How to Calculate Your CRS Score Step by Step?
Your CRS score decides whether you get invited to apply for Canadian permanent residence through Express Entry. Every candidate in the pool gets ranked using this score, and only those above the cutoff in a given draw receive an invitation. According to the official IRCC website, the Comprehensive Ranking System runs on a scale of up to 1,200 points, built from four groups of factors.
Here is how to work through it step by step.
Step 1: Add Your Core Human Capital Points
This covers age, education, official language ability, and Canadian work experience. If you have no spouse or partner coming with you, this section can go up to 500 points. If you do have a spouse or partner, it caps at 460 points, and the remaining points shift into the spouse factors below.
Age scores highest between your late twenties and early thirties, then drops the older you get. Education is scored using your highest credential, confirmed through an Educational Credential Assessment for degrees earned outside Canada. Language ability is scored using your test results in CLB levels, and strong scores here, CLB 9 or higher, unlock a big share of your total points. Canadian work experience adds up to 100 points, and only work completed in Canada within the last ten years counts here.
Step 2: Add Spouse or Common-Law Partner Points
If your spouse or partner is coming with you, they can add up to 40 points based on their own education, language ability, and Canadian work experience. If they are not accompanying you, or if they are already a Canadian citizen or permanent resident, you are scored as a single applicant instead, and your core points move up to the 500 maximum.
Step 3: Add Skill Transferability Points
This section rewards combinations, not single achievements. It looks at how your education, foreign work experience, and language ability work together, and separately how a Canadian trade certification pairs with language ability. The maximum here is 100 points, no matter how many combinations you qualify for.
Step 4: Add Additional Points
This is where the biggest jumps happen. A provincial nomination adds 600 points on its own, more than double what most people earn from every other factor combined.
Strong French ability can add up to 50 points to your CRS score. Scoring NCLC 7 or higher on all four French abilities gets you 25 points if your English is CLB 4 or lower, or the full 50 points if your English is CLB 5 or higher. The two scores work together, so strong French does not make up for weak English on its own.
French also feeds into the skill transferability factors, a separate section worth up to 100 points combined. Good or strong official language proficiency, meaning CLB 7 or higher, paired with a post-secondary degree, Canadian work experience, foreign work experience, or a certificate of qualification for a trade occupation, can each add points within their own category. Here is how that breaks down.
Skill Transferability Factors
Education (maximum 50 points) With good or strong official language proficiency and a post-secondary degree: 50 With Canadian work experience and a post-secondary degree: 50
Foreign Work Experience (maximum 50 points) With good or strong official language proficiency, CLB 7 or higher, and foreign work experience: 50 With Canadian work experience and foreign work experience: 50
Certificate of Qualification, for people in trade occupations (maximum 50 points) With good or strong official language proficiency and a certificate of qualification: 50
Having a sibling living in Canada as a citizen or permanent resident can also add a smaller number of points.

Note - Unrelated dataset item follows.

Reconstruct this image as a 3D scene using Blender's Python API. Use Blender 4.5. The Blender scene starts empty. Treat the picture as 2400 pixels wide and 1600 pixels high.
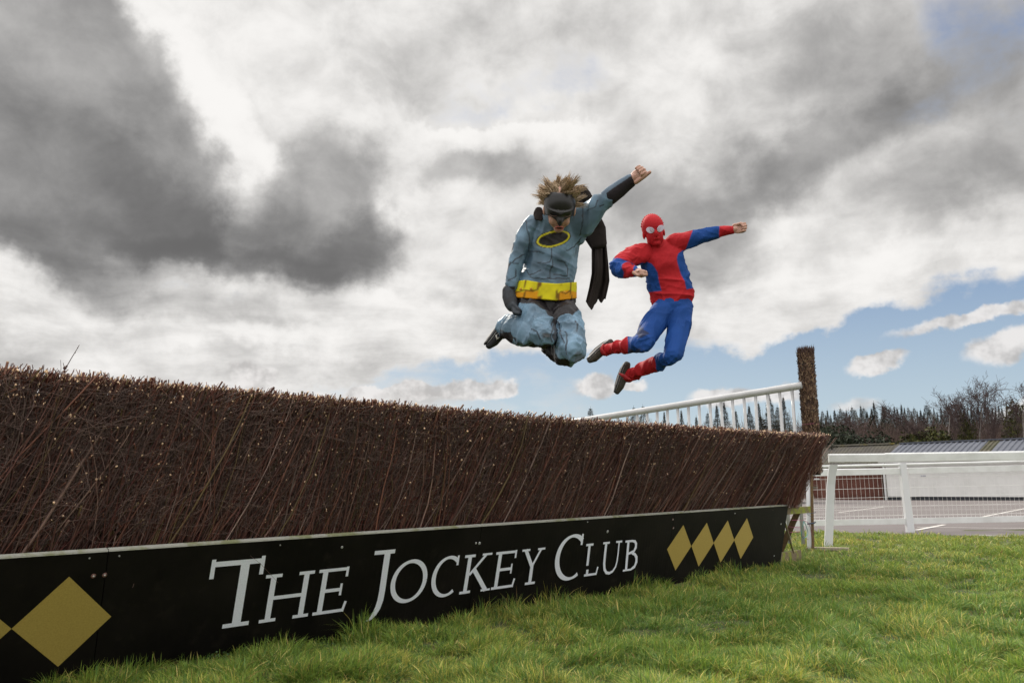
import bpy, bmesh, math, os
import numpy as np
from mathutils import Vector, Matrix, noise as mnoise
PART = os.environ.get('SC_PART', 'all')          # quick tests only; the full scene is the default
SC = bpy.context.scene
COL = SC.collection
rng = np.random.default_rng(7)

# ---------------------------------------------------------------- camera
F = 1930.0; TH = math.atan(331/F); ROLL = math.radians(0.6); CH = 0.92
_c, _s = math.cos(ROLL), math.sin(ROLL)
_f = np.array([0, math.cos(TH), math.sin(TH)]); _u0 = np.array([0, -math.sin(TH), math.cos(TH)]); _r0 = np.array([1., 0, 0])
CR = _r0*_c-_u0*_s; CU = _u0*_c+_r0*_s
cam_d = bpy.data.cameras.new('camera'); cam = bpy.data.objects.new('camera', cam_d); COL.objects.link(cam)
cam_d.sensor_width = 36; cam_d.lens = 36*F/2400; cam_d.clip_start = 0.05; cam_d.clip_end = 5000
M = Matrix(((CR[0], CU[0], -_f[0], 0), (CR[1], CU[1], -_f[1], 0), (CR[2], CU[2], -_f[2], CH), (0, 0, 0, 1)))
cam.matrix_world = M
SC.camera = cam

def ray(px, py):
    return _f+CR*((px-1200)/F)+CU*((800-py)/F)
O = np.array([0, 0, CH])
def atY(px, py, Y):
    d = ray(px, py); return O+d*(Y/d[1])
def onz(px, py, z):
    d = ray(px, py); return O+d*((z-CH)/d[2])
def pxz(px, Y, z):              # world point at image column px, world depth Y, height z
    lo, hi = -2000., 4000.
    for _ in range(50):
        m = (lo+hi)/2
        if atY(px, m, Y)[2] > z: lo = m
        else: hi = m
    return atY(px, lo, Y)

# ---------------------------------------------------------------- view / exposure
SC.view_settings.view_transform = 'Standard'; SC.view_settings.look = 'None'
SC.view_settings.exposure = 0.0; SC.view_settings.gamma = 1.0
SC.view_settings.use_curve_mapping = False

# ---------------------------------------------------------------- sun
SUN_AZ, SUN_EL = math.radians(-24), math.radians(36)
sl = bpy.data.lights.new('sun', 'SUN'); sl.energy = 3.2; sl.angle = math.radians(5); sl.color = (1, .93, .82)
sun = bpy.data.objects.new('sun', sl); COL.objects.link(sun)
sd = Vector((math.sin(SUN_AZ)*math.cos(SUN_EL), math.cos(SUN_AZ)*math.cos(SUN_EL), math.sin(SUN_EL)))
sun.rotation_euler = sd.to_track_quat('Z', 'Y').to_euler(); sun.location = (-10, 20, 30)

# ---------------------------------------------------------------- world: blue sky with layered clouds
def azel(px, py):
    d = ray(px, py); d = d/np.linalg.norm(d)
    return math.atan2(d[0], d[1]), math.asin(d[2])
W = bpy.data.worlds.new('World'); SC.world = W; W.use_nodes = True
nt = W.node_tree; nt.nodes.clear(); NN = nt.nodes.new; LK = nt.links.new
def inp(sock, v):
    if isinstance(v, bpy.types.NodeSocket): LK(v, sock)
    else: sock.default_value = v
def mth(op, a, b=None, c=None, cl=False):
    n = NN('ShaderNodeMath'); n.operation = op; n.use_clamp = cl; inp(n.inputs[0], a)
    if b is not None: inp(n.inputs[1], b)
    if c is not None: inp(n.inputs[2], c)
    return n.outputs[0]
def vmth(op, a, b=None, c=None):
    n = NN('ShaderNodeVectorMath'); n.operation = op; inp(n.inputs[0], a)
    if b is not None: inp(n.inputs[3 if op == 'SCALE' else 1], b)
    if c is not None: inp(n.inputs[2], c)
    return n.outputs['Value'] if op in ('LENGTH', 'DOT_PRODUCT') else n.outputs[0]
def comb(x, y, z):
    n = NN('ShaderNodeCombineXYZ'); inp(n.inputs[0], x); inp(n.inputs[1], y); inp(n.inputs[2], z); return n.outputs[0]
def noisen(v, scale, det=6, rough=.55, dist=0., col=False, lac=2.):
    n = NN('ShaderNodeTexNoise'); n.noise_dimensions = '3D'; inp(n.inputs['Vector'], v); n.inputs['Scale'].default_value = scale
    n.inputs['Detail'].default_value = det; n.inputs['Roughness'].default_value = rough; n.inputs['Distortion'].default_value = dist
    n.inputs['Lacunarity'].default_value = lac
    return n.outputs['Color'] if col else n.outputs['Fac']
def ramp(x, a, b, lo=0., hi=1.):
    n = NN('ShaderNodeMapRange'); n.interpolation_type = 'SMOOTHSTEP'; inp(n.inputs['Value'], x)
    for k, v in zip(('From Min', 'From Max', 'To Min', 'To Max'), (a, b, lo, hi)): inp(n.inputs[k], v)
    return n.outputs[0]
def mixc(f, a, b):
    n = NN('ShaderNodeMix'); n.data_type = 'RGBA'; inp(n.inputs[0], f)
    inp(n.inputs[6], a if not isinstance(a, tuple) else (*a, 1)); inp(n.inputs[7], b if not isinstance(b, tuple) else (*b, 1)); return n.outputs[2]
tc = NN('ShaderNodeTexCoord'); Dv = tc.outputs['Generated']
sx = NN('ShaderNodeSeparateXYZ'); LK(Dv, sx.inputs[0]); dx, dy, dz = sx.outputs
AZ = mth('ARCTAN2', dx, dy); EL = mth('ARCSINE', dz)
den = mth('ADD', mth('MAXIMUM', dz, 0.0), 0.16)
plane = comb(mth('DIVIDE', dx, den), mth('DIVIDE', dy, den), 0.)      # cloud-deck coordinates
UV = comb(AZ, EL, 0.)
w1 = vmth('SUBTRACT', noisen(UV, 7, 2, .5, col=True), (.5, .5, .5))
w2 = vmth('SUBTRACT', noisen(UV, 26, 4, .6, col=True), (.5, .5, .5))
UVW = vmth('ADD', vmth('ADD', UV, vmth('SCALE', w1, .12)), vmth('SCALE', w2, .050))
UVC = vmth('ADD', vmth('ADD', UV, vmth('SCALE', w1, .03)), vmth('SCALE', w2, .03))
def blob(px, py, rx, ry, rot=0, inner=.0, uv=UVW):
    u, v = azel(px, py)
    m = NN('ShaderNodeMapping'); m.vector_type = 'TEXTURE'; LK(uv, m.inputs['Vector'])
    m.inputs['Location'].default_value = (u, v, 0); m.inputs['Rotation'].default_value = (0, 0, math.radians(-rot))
    m.inputs['Scale'].default_value = (rx/F*.93, ry/F*.93, 1)
    # flatten the third axis: noise in z is tiny, so length is effectively 2-D
    return ramp(vmth('LENGTH', vmth('MULTIPLY', m.outputs[0], (1, 1, 0))), 1.0, inner)
def wsum(items, uv=UVW, base=None):
    acc = base
    for it in items:
        w = it[0]; b = blob(*it[1:], uv=uv)
        acc = mth('MULTIPLY', b, w) if acc is None else mth('MULTIPLY_ADD', b, w, acc)
    return acc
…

One change worth knowing: as of March 25, 2025, IRCC removed the points that used to be awarded for a valid job offer. A job offer can still matter for meeting eligibility in certain programs, but it no longer adds directly to your CRS score. This detail is confirmed on the official IRCC CRS criteria page, so any calculator or advice that still counts job offer points is out of date.
Step 5: Add the Four Sections Together
Once you add core human capital, spouse factors, skill transferability, and additional points, you get your total CRS score. Compare that number against recent draw cutoffs to see where you stand. Cutoffs change with every draw and depend on the type of round, so a score that misses one draw could clear another.
Frequently Asked Questions
What is a good CRS score in 2026?
There is no fixed “good” score, since cutoffs move with every draw. General and Canadian Experience Class rounds have needed higher scores this year, while category-based rounds for groups like French speakers or healthcare workers have accepted much lower scores.
Does a job offer still add CRS points?
No. IRCC removed job offer points for all candidates as of March 25, 2025. A job offer may still help you meet eligibility for certain programs, but it no longer increases your CRS score directly.
How much does a provincial nomination add to my CRS score?
A provincial nomination adds 600 points, which is enough to clear almost any Express Entry round.
Can my CRS score change after I submit my profile?
Yes. Your score updates automatically if your circumstances change, such as new language test results, added work experience, or a new provincial nomination.